Exercise task — Which lines run from the first one up to and including the one with "PI = math.pi"? Print exactly those.

Data segment —
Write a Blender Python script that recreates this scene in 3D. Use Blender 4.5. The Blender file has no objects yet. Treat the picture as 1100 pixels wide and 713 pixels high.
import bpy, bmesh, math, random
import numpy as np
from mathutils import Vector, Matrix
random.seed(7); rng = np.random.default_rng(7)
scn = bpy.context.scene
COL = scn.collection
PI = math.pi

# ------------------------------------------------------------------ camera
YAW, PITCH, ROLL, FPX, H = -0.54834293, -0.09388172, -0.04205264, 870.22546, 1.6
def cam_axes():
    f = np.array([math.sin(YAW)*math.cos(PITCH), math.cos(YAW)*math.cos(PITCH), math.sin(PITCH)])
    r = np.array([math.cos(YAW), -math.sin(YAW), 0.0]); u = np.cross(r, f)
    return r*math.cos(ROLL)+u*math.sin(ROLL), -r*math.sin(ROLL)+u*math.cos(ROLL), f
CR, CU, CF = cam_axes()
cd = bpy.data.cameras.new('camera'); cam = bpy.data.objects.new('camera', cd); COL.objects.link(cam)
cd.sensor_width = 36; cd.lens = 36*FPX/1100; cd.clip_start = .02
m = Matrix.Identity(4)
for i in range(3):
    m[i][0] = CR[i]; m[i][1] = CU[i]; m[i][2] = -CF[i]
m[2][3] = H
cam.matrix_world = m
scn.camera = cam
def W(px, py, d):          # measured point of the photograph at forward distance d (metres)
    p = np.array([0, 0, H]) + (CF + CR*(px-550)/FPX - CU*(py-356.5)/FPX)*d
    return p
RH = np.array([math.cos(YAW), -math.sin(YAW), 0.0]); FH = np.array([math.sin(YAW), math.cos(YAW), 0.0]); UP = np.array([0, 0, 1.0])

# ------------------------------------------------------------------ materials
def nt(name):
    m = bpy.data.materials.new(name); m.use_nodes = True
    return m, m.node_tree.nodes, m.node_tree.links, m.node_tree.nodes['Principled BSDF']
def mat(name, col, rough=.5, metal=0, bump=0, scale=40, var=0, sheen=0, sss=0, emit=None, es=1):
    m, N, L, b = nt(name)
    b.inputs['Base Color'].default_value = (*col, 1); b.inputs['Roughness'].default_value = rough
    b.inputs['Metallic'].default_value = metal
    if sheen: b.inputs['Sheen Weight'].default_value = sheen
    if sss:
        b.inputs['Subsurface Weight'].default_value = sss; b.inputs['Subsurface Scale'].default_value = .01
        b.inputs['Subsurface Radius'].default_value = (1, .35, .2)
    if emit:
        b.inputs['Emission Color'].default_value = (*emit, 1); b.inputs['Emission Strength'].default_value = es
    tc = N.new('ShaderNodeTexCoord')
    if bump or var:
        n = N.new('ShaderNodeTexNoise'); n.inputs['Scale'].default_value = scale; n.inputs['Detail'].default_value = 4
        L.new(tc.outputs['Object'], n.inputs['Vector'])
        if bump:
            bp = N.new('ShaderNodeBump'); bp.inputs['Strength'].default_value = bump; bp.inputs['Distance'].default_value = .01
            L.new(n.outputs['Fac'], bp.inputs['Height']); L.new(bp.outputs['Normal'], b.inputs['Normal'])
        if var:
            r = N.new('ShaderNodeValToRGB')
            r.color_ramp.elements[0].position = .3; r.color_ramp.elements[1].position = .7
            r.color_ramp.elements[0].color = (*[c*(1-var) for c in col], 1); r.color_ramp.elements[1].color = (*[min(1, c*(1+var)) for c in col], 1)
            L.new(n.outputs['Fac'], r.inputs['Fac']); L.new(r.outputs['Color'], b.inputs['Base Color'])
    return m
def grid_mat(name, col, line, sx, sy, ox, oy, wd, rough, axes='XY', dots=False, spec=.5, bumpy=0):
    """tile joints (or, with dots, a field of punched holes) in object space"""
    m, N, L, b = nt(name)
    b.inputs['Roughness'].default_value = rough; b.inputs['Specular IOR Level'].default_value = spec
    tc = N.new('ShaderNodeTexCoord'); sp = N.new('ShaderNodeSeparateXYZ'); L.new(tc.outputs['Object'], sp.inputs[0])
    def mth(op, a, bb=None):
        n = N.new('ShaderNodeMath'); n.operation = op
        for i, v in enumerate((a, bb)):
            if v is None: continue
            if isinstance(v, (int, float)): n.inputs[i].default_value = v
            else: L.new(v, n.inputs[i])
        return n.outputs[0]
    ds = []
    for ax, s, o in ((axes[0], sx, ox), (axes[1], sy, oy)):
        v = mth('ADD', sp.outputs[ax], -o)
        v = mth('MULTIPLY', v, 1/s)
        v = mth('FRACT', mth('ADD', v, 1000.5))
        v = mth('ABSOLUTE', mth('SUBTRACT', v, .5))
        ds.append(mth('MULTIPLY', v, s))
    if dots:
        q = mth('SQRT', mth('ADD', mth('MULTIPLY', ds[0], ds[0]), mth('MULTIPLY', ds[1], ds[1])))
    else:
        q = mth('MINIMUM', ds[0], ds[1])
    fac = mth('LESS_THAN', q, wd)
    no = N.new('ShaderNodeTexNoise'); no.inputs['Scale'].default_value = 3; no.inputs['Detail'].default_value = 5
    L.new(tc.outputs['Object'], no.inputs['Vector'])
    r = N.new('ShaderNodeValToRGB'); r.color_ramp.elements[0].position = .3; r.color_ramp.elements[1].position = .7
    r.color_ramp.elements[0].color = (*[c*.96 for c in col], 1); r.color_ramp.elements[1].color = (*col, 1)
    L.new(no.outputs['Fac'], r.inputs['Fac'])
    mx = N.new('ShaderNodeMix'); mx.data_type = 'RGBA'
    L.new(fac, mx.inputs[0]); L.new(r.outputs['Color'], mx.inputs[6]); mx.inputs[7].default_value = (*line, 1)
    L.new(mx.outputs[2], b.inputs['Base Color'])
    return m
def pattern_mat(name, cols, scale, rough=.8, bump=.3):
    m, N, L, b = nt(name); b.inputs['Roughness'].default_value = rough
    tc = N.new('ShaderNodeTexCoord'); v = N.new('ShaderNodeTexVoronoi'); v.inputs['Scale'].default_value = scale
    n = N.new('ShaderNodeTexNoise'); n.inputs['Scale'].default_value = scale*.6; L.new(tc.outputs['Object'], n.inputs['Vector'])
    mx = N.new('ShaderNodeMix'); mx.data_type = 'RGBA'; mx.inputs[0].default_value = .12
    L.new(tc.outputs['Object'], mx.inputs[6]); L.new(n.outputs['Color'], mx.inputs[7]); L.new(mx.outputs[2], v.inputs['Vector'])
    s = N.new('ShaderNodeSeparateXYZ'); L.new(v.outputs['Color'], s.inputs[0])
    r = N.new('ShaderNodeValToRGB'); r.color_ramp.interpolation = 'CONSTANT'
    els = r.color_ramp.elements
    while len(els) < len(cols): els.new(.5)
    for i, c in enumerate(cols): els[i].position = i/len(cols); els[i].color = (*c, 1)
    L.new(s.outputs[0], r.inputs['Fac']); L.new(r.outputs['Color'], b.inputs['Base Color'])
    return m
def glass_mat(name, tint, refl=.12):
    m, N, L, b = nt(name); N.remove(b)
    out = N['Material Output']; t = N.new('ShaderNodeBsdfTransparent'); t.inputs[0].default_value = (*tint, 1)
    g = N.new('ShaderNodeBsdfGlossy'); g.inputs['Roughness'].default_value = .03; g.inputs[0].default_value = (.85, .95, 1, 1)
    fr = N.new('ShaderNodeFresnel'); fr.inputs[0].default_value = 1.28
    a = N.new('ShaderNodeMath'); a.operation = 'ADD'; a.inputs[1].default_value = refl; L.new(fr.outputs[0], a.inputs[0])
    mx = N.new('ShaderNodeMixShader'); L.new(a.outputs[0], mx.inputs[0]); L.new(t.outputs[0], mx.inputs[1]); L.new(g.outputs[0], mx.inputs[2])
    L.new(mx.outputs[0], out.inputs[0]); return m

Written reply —
Write a Blender Python script that recreates this scene in 3D. Use Blender 4.5. The Blender file has no objects yet. Treat the picture as 1100 pixels wide and 713 pixels high.
import bpy, bmesh, math, random
import numpy as np
from mathutils import Vector, Matrix
random.seed(7); rng = np.random.default_rng(7)
scn = bpy.context.scene
COL = scn.collection
PI = math.pi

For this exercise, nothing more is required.